Memorial Court was built during the 1920s to a design of Giles Gilbert Scott and dedicated in 1926. Much later in the century [1986] the Forbes-Mellon library, intended principally for undergraduate use, was constructed in the large and open court of Memorial Court.
Two large Pine trees dominate the lawns either side and in 2006 the planting around the edge of the court underwent a much needed redesign. The tired mixed shrub strips were updated and extended by the Head Gardener at the time, Steve Elstub, and his team. The plantings include an array of Cistus’, Miscanthus, Agapanthus, Sedums and Chamaerops humilis ‘Vulcano’.
Ashby Court nepeta & iris

Ashby Court

In 2014 Ashby Court saw improvements culminating in “walk-through”; a pollinator friendly planting bays with seating. Three different species of Birch and two Acer griseum give structure and dappled shade in the summer months. The Forbes-Mellon library opens out onto the central lawn, which is much used by the students for relaxing, studies and May Ball preparations.
Etheldreda, Castle Court

Castle Court

Set in the shadow of Castle Mound, Castle Court is situated between Castle Street and Chesterton Lane.

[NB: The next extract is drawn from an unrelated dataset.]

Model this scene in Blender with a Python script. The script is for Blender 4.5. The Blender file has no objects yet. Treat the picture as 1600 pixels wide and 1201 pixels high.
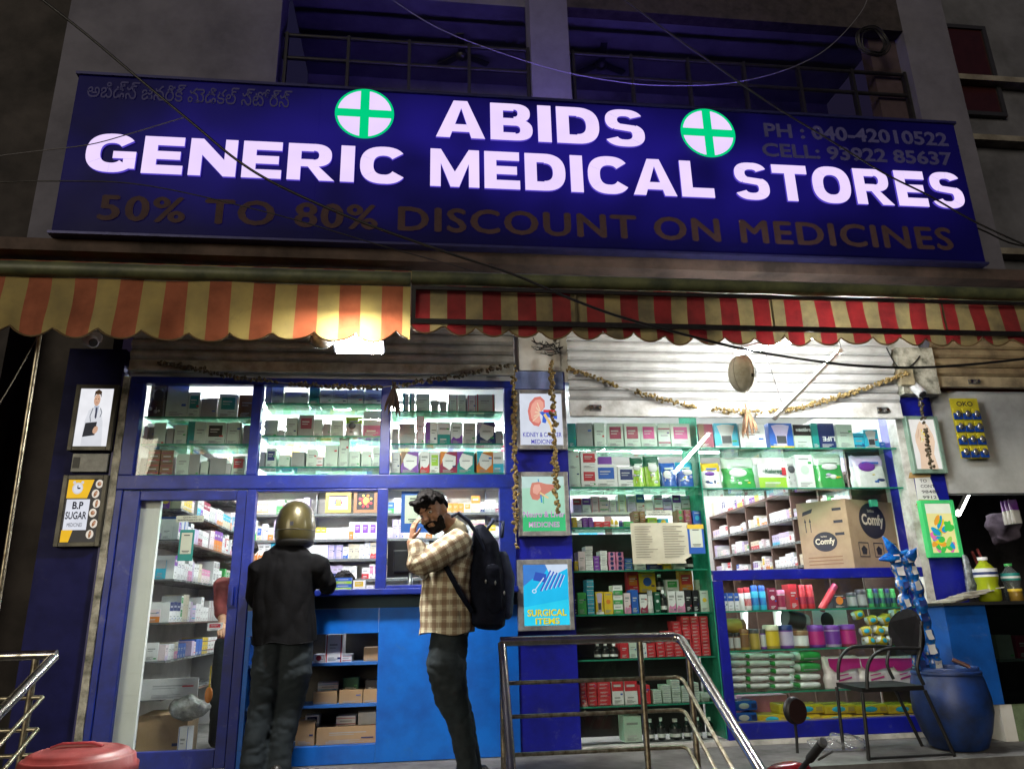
import bpy, bmesh, math, random
from mathutils import Vector, Matrix, noise, Euler
S = bpy.context.scene
C = S.collection
rnd = random.Random(7)
R_ = math.radians

# ------------------------------------------------------------------ camera
FPX = 1155.0
PITCH, ROLL, YAW = R_(17.094), R_(-1.391), R_(6.995)
CAM = Vector((0, -6.0, 1.08))
fw = Vector((math.sin(YAW)*math.cos(PITCH), math.cos(YAW)*math.cos(PITCH), math.sin(PITCH)))
rt = Vector((math.cos(YAW), -math.sin(YAW), 0))
up = rt.cross(fw)
cr, sr = math.cos(ROLL), math.sin(ROLL)
RT = rt*cr + up*sr
UP = up*cr - rt*sr
cam = bpy.data.objects.new('camera', bpy.data.cameras.new('camera'))
C.objects.link(cam)
cam.matrix_world = Matrix(((RT.x, UP.x, -fw.x, CAM.x), (RT.y, UP.y, -fw.y, CAM.y), (RT.z, UP.z, -fw.z, CAM.z), (0, 0, 0, 1)))
cam.data.sensor_width = 36; cam.data.lens = FPX/1600*36
cam.data.clip_start = 0.05; cam.data.clip_end = 2000
S.camera = cam
def ray(px, py):
    return RT*((px-800)/FPX) - UP*((py-600.5)/FPX) + fw
def at(px, py, Y):              # the point of the plane y = Y seen at this photo position
    d = ray(px, py); t = (Y-CAM.y)/d.y
    return CAM + d*t
def atx(px, py, X):
    d = ray(px, py); return CAM + d*((X-CAM.x)/d.x)
def proj(p):
    v = Vector(p)-CAM; w = v.dot(fw)
    return 800+FPX*v.dot(RT)/w, 600.5-FPX*v.dot(UP)/w, w

# ------------------------------------------------------------------ world, faint street light, exposure
W = bpy.data.worlds.new('World'); S.world = W; W.use_nodes = True
wn = W.node_tree.nodes; bg = wn['Background']
sky = wn.new('ShaderNodeTexSky'); sky.sky_type = 'NISHITA'; sky.sun_disc = False
sky.sun_elevation = R_(-4.5); sky.sun_rotation = R_(215); sky.air_density = 1.4; sky.dust_density = 4
tint = wn.new('ShaderNodeMix'); tint.data_type = 'RGBA'; tint.blend_type = 'MULTIPLY'; tint.inputs['Factor'].default_value = 1; tint.inputs[7].default_value = (0.95, .72, 1.6, 1)
W.node_tree.links.new(sky.outputs[0], tint.inputs[6]); W.node_tree.links.new(tint.outputs[2], bg.inputs[0]); bg.inputs[1].default_value = 1.0
sl = bpy.data.lights.new('street_glow', 'SUN'); sl.energy = 0.58; sl.angle = R_(25); sl.color = (1.0, 0.90, 0.66)
so = bpy.data.objects.new('street_glow', sl); C.objects.link(so)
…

There have been many add-ons and alterations through the years with the final refurbishment of the grounds completed in 2012. A terrace with Mediterranean planting bays and umbrella crab apples, (Malus ‘Evereste’), a “prairie” style embankment that sweeps around Ethelreda House are among the many improvements made to the hard landscaping, to improve appearance and access.
Avenue in Spring

The Avenue

Our Avenue, Early Spring
Yellow, white, a dash of blue,
Daffodil, daisy, scylla too.
Iron gates, black and gold,
Clare’s colours wrought in bold.
Our Avenue’s dressed herself for Spring.
Nothing to wear but her very best.
We who walk her in silence sing,
Praising her beauty, being blessed.
- Terence Moore

Our Avenue, Late Spring
That Spring dress’ all tattered and torn,
Scruffy, bedraggled, withered and worn.
Gone the yellow, the white, the dash of blue,
Till Summer comes undress must do.
Our Avenue must bear Nature’s pace.
We who love you in patience wait.
Waiting whilst you re-grow your grace,
Hoping Summer’s sun will it re-create.